Le livre se divise en deux parties : la première s’intitule Histoires et images de L’Eau vive, école nouvelle et est formée de trois chapitres : Repères historiques retrace l’histoire de cette nouvelle école ; À la recherche d’une identité retrace la genèse de ses ressources humaines et matérielles, etc., et L’imaginaire fondateur traite de l’incompatibilité de deux modes de pensées sur le développement de l’enfant (celle de Cousinet et de la perspective psychanalytique).

La deuxième partie, L’imaginaire collectif d’une équipe d’instituteurs, englobe trois chapitres : Des pratiques parlantes dégage les axes importants des pratiques en classe ; Des engagements très personnels présente des études de cas qui illustrent les principes de l’école nouvelle et Des partitions pour une composition décrit le vécu paradoxal des instituteurs.

L’auteure situe l’approche de cette école nouvelle à l’intersection de deux intentions : l’une, consciente, sert à la transmission des savoirs scolaires et valorise la créativité de l’enfant dans son apprentissage ; l’autre, refoulée, aboutit à détour-ner l’enfant des savoirs.
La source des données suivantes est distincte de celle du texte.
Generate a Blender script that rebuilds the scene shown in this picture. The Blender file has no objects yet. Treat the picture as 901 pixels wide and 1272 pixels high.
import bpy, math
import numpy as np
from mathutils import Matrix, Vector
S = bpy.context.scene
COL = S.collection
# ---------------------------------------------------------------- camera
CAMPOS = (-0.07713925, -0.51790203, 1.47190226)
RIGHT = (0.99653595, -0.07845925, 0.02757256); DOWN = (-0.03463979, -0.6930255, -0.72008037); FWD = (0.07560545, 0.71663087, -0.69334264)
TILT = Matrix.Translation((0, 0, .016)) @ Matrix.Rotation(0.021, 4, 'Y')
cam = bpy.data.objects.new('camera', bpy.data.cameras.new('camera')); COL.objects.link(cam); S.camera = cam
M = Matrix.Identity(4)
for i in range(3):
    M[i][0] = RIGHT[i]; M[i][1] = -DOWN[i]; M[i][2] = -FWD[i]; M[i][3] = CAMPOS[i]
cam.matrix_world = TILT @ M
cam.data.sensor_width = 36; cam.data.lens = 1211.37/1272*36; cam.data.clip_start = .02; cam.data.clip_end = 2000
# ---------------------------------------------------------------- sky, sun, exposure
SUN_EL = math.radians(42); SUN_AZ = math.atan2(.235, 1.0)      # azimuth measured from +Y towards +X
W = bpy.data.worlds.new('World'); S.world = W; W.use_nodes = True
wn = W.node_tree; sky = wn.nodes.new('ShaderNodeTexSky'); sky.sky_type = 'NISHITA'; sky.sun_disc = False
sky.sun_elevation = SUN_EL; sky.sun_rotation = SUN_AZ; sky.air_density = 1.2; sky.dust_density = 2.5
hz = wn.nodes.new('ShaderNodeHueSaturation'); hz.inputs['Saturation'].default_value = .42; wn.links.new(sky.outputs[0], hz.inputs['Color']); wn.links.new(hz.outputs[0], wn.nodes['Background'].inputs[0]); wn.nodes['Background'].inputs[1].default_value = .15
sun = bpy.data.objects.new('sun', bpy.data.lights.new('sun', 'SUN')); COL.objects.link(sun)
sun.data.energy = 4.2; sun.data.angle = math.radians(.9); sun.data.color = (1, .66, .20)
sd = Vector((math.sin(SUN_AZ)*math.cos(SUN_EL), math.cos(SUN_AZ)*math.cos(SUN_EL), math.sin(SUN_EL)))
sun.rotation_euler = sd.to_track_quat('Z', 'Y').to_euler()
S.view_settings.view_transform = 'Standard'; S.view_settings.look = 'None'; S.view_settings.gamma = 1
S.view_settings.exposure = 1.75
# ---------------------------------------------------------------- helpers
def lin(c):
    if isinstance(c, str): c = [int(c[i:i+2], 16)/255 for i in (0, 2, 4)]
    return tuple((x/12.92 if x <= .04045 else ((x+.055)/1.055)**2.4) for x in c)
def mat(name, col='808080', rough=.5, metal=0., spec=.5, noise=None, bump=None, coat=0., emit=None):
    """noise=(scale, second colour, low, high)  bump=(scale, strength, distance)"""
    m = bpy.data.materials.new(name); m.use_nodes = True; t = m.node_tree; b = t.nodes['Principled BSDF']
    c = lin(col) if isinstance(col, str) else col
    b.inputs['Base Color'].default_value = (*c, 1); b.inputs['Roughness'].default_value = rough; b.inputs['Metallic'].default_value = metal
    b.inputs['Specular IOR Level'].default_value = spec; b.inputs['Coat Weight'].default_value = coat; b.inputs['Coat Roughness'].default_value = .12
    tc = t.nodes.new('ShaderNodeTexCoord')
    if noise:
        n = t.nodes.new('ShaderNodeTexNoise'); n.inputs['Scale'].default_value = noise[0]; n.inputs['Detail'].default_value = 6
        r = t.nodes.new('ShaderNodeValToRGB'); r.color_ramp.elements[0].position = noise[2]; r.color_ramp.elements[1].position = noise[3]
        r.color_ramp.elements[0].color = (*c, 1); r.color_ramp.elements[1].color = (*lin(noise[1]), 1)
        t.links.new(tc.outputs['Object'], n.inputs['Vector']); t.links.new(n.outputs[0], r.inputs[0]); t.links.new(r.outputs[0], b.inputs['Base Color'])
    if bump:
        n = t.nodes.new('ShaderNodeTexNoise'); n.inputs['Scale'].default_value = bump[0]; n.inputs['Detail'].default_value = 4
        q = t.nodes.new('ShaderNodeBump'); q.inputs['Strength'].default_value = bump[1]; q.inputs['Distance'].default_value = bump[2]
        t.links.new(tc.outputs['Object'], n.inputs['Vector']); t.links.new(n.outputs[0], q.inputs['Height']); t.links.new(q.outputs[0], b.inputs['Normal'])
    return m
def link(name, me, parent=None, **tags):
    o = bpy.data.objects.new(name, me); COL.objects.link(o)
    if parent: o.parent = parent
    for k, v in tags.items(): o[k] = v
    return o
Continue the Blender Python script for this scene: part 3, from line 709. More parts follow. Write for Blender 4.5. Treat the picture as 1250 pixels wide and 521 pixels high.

Avec ses analyses, l’auteure en conclut que l’objectif recherché par l’école nouvelle se trouve avorté : l’intention consciente, la transmission des savoirs, est manquée et le but caché (détourner l’enfant des savoirs) est atteint.

Cet ouvrage est un regard de l’intérieur, qui porte sur les représentations, les images, les besoins qui génèrent les constructions imaginaires d’une équipe pédagogique. Le questionnement qui le guide s’articule autour des rapports entre l’individu, le groupe et l’organisation, selon le point de vue imaginaire de ces échanges.

Le lecteur assiste à l’émergence progressive de l’identité de cet établissement à travers son historique et l’analyse de l’imaginaire collectif d’un groupe de travail d’enseignants. Dans sa démarche clinique d’intervention psychosociologique avec les enseignants de l’école L’Eau vive, l’auteure attribue le malaise des enseignants à l’écart qui existe entre le monde réel et la représentation idéalisée de l’organisation et de la profession. Le livre explore la dimension imaginaire de la réalité scolaire. Il s’agit d’un aspect original des recherches en éducation, comme le souligne Gilles Ferry dans la préface du livre.

Ce livre porte sur l’accompagnement de groupes à travers différentes tentatives d’appropriation de leur environnement. De par la perspective de psychosociologie clinique avec laquelle l’auteure aborde l’accompagnement des groupes en crise, ce livre n’est pas toujours facile à lire. Il nous amène, d’une part, à conclure que la pédagogie nouvelle n’est pas une panacée et que les savoirs et les savoir-faire pédagogiques ne peuvent être rigides et immuables et, d’autre part, à identifier les processus de repli identitaire dans des situations de changement.